Emmerich Kálmán’s Csárdás Princess

Jessie Wright Martin in his Monograph on a Survey of The Operettas of Emmerich Kálmán sheds light on his works mainly as an attempt to throw open his repertoire to the professional and the collegiate opera and operetta companies. Emmerich (Imre) Kálmán (1882-1953) hailed as one of the beloved trinities of Viennese Operetta alongside Johann Strauss II and Franz Lehar, has to his credit one of the most famous compositions titled Die Csárdásfürstin. What makes this composition one of his most talked about Operettas is to do with its widespread performance, as many as 100,000 times, since its 1915 premiere. It was brought to New York as ‘The Riviera Girl’ in 1917 and was brought to London as ‘The Gypsy Princess’ in 1921. What brings me to write about Die Csárdásfürstin is its presentation at the Stein Auditorium, India Habitat Centre on the 25th of March 2016 as a part of Balassi Institute’s initiative of celebrating the 100th anniversary of this operetta’s performance in other Balassi Institutes across European and Asian cities. From my brief conversation with two of the members of the Budapest Operetta Theatre, I figured that the gifted artists and the organizers are really enjoying this world tour.

 

Mónika Fischl, a Soprano singer belonging to the Theatre Company, says that this is her first visit to India. She adds that the short version of the Operetta focusing only the hit songs of ‘The Csárdás Princess’ has been performed across India, Croatia, Russia, Belgium, Budapest but the whole operetta has been performed in many other places. The team is smaller here with only four principal actors and four musicians compared to the original team of about 40-50 members. Here the stage is smaller too. She is happy that Csárdás Princess has been introduced to India as Operetta is typically Hungarian. Personally, she loved the songs where all four of them – Boni, Stasi, Edwin, and Sylva (played by her) came together. When asked to point out a striking difference between Opera and Operetta, she said that an Operetta is always very colourful and involves lots of dancing and dialogues.

György Lörinczy, the director of the Budapest Operetta Theatre, told me about their focus on two kinds of performances back home – Operettas and Broadway musicals. Largely comprising the works of famous composers like Franz Lehar, Strauss, etc, they also put up shows like Marie Antoinette, Beauty and Beast and Romeo and Juliet. He emphasised that the vocal renditions of the Operetta performers need to reflect a classical voice. This means that the Sopranos and Tenors need to be Opera singers whereas for Broadway musicals, the voice needs to be lighter, akin to a pop voice. The instrumental ensemble for this Operetta comprised Violin, Viola, Cello and Piano. The director said that apart from this string ensemble, the theatre company has other musicians too, who play the keyboard, drums and guitar and other instruments necessary for musicals.
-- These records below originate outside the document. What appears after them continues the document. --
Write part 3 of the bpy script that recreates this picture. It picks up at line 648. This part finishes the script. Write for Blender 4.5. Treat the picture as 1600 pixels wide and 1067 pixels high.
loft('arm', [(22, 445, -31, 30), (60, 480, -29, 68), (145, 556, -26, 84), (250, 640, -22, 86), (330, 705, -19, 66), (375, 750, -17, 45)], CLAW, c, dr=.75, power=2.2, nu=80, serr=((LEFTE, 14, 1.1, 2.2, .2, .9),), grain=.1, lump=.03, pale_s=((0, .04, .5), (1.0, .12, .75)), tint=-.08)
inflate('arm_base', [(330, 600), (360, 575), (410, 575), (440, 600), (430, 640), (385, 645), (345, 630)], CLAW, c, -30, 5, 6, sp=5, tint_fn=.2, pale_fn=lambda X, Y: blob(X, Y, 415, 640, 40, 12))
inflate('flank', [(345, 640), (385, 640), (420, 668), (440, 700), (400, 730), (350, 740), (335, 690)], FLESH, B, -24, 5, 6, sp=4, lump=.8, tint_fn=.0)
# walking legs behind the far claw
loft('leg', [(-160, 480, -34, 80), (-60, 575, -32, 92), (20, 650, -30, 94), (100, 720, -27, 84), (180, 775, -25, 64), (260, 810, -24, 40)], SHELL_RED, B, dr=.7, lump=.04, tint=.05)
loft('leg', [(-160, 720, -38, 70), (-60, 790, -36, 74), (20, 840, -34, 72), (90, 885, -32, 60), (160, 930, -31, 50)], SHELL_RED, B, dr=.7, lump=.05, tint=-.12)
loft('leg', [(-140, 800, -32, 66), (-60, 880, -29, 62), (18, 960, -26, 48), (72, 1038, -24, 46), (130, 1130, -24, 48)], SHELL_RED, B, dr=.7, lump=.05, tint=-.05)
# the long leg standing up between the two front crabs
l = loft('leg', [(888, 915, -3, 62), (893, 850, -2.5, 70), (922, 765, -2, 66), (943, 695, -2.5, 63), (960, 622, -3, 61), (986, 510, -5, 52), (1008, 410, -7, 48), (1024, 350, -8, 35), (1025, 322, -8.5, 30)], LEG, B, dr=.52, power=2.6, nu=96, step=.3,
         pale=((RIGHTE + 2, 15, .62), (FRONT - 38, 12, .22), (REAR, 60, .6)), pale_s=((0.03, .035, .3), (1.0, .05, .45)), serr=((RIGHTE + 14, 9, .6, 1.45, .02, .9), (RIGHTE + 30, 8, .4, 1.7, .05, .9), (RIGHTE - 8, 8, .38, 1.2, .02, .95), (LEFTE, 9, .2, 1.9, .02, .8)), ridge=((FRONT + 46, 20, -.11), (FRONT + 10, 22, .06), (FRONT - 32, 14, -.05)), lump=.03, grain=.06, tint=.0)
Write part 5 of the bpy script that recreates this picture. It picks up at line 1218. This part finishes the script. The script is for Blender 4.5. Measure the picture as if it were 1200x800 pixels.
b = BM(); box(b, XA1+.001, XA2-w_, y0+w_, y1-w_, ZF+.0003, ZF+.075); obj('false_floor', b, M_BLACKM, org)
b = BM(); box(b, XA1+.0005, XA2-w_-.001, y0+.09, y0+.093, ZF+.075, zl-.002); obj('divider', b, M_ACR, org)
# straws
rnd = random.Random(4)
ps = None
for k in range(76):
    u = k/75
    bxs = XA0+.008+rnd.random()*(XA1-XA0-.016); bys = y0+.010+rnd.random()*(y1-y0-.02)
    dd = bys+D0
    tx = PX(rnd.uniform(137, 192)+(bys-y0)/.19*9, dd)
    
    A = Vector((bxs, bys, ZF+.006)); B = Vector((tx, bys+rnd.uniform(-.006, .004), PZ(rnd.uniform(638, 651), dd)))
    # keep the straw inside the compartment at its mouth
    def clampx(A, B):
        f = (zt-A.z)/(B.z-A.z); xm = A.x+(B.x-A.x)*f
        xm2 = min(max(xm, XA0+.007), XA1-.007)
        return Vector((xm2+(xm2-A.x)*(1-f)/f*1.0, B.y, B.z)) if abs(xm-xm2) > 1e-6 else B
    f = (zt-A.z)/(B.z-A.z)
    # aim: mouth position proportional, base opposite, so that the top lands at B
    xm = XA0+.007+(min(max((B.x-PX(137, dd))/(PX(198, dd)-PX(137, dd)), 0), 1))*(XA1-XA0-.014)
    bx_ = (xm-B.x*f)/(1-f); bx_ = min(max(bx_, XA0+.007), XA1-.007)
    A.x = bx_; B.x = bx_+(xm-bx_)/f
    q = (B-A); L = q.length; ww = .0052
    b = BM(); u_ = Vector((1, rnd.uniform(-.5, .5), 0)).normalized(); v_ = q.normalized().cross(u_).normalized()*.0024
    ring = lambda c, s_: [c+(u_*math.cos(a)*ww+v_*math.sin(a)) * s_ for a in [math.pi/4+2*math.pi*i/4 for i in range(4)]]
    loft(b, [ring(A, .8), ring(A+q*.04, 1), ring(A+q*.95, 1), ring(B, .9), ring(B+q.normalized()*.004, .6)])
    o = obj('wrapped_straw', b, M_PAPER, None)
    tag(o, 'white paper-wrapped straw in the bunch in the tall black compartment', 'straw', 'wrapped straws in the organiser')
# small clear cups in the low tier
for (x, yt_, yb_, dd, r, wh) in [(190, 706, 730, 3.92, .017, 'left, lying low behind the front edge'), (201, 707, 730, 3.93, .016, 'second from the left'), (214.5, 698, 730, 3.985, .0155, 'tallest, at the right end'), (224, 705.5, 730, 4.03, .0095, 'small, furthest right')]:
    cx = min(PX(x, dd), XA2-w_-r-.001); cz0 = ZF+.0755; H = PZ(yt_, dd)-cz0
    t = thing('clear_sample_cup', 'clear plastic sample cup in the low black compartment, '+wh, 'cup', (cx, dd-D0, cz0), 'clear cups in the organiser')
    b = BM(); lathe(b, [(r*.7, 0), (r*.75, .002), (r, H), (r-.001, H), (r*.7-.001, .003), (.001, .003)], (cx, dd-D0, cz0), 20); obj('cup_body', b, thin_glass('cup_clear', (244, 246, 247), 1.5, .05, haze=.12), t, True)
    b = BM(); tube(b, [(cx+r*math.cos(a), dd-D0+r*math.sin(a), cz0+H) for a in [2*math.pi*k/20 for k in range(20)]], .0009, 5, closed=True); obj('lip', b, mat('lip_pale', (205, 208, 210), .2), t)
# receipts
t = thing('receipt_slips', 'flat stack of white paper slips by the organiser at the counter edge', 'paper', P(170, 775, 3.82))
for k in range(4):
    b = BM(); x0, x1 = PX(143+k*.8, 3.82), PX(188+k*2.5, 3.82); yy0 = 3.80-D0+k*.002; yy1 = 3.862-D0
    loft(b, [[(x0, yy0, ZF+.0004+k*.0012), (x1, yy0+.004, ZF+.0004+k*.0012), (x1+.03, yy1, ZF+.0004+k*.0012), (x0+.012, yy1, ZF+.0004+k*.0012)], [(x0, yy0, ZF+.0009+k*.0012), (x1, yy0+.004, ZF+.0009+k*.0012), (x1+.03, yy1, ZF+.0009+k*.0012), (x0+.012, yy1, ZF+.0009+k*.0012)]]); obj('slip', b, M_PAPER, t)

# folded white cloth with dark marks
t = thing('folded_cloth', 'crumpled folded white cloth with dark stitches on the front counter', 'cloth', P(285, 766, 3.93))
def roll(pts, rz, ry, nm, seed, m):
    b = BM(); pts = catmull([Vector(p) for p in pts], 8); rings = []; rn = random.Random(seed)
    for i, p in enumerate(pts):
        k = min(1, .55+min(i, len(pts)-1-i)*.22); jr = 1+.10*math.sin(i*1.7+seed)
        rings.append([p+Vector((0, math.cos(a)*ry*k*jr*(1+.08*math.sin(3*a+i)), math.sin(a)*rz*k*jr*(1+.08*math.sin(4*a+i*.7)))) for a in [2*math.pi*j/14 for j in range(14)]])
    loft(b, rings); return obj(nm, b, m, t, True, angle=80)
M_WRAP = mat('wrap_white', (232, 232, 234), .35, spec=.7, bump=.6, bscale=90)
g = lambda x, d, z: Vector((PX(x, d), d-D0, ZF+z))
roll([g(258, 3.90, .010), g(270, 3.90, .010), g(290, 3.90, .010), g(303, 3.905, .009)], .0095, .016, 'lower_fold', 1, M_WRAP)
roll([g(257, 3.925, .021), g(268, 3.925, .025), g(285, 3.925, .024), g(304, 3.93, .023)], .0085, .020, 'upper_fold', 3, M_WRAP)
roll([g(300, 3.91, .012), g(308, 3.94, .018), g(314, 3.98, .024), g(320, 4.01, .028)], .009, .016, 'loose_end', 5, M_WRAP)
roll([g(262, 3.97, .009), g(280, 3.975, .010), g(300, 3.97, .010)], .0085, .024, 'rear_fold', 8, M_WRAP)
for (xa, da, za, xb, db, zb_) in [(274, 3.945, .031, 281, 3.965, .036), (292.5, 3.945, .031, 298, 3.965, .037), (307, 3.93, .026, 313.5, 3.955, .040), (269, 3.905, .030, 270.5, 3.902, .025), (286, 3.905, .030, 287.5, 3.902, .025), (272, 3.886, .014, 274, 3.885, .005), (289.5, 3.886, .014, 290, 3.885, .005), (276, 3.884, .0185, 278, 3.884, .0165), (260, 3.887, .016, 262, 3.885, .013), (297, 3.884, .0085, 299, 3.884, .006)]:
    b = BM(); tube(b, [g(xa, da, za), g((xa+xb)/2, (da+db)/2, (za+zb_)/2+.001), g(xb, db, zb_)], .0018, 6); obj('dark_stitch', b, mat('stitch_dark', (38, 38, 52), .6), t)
Jessie Wright Martin writes about certain specific attributes noticeable in Kálmán’s body of work. Kálmán’s works include the following: a romantic leading duo (soprano and tenor), a comic ingénue duo (soprano and tenor), and a variety of comic and serious characters. The music for the romantic duo always contains rich sonorities in the tradition of romantic music: heavily orchestrated; extreme vocal demands with a high tessitura for the soprano as well as coloratura; and an extremely wide range for the tenor, often containing sections more suitable to the baritone range.

The Operettas usually had a certain inbuilt formula whereby a man and a woman fall in love, they separate due to some miscommunication and finally they come together.

The composition Csárdás Princess was completed in stages. Kálmán composed it till the outbreak of World War I. Several theatres remained closed temporarily during the war. As a mark of patriotism, Kálmán put a hold on working on the Operetta Kálmán, Die Csárdásfürstin when a theatre re-opened in 1914 and reworked on one of his earlier Operettas Der Gute Kamerad themed around war. Eventhough it had a happy ending, the show was not highly successful as the audience wanted to escape the ambience of war at least in the theatre. In 1915, the composer went to an Austrian retreat for artist and hoped to finish Die Csárdásfürstin. This time, news of a personal loss, death of his brother prohibited him to finish the Operetta. Finally the work was completed by November 1917.

What we witnessed at the Habitat Centre on the March 25th had the central characters only. The lead pair Prince Edwin and Cabaret Dancer Sylva as the protagonists, parted due to familial obligations and Countess Stasi (engaged to Prince Edwin) and Count Boni (Sylva’s partner), the ‘comic duo’ (another feature of Kálmán’s Operettas as explained by Jessie Wright Martin), who come to grow fond of each other with time.  Stassi’s and Boni’s pair had a livelier and feather toned music. On stage, they had the maximum amount of dancing to do. I really enjoyed their duet ‘That Fellow Cupid’. What struck me as interesting was that Károly Peller, who played Boni, did a Da Capo of the phrasings, each time the audience gave a heartwarming cheer. Without revealing the layers of the Operetta in its entirety, the songs chosen were evocative of romance, torment, flirtatious longings and sense of contentment that each discovered in the idea of togetherness. I thoroughly enjoyed the trio of Sylva, Edwin and Boni- “O Grasp with open arms” as it was interjected with anxiety, sadness and passionate love. The instrumental ensemble was perfect to elicit the range of emotions that the actors brought out and set the mood for each song, despite the language being foreign to most of the audience. Although, the actors did a give a brief about the songs in English before they performed. For me, the high moment was when the entire cast performed ‘Strike up, Zigeuner’, drive our sorrows away. It really was a perfect ending to the endearing and the most performed Operetta that we got initiated into.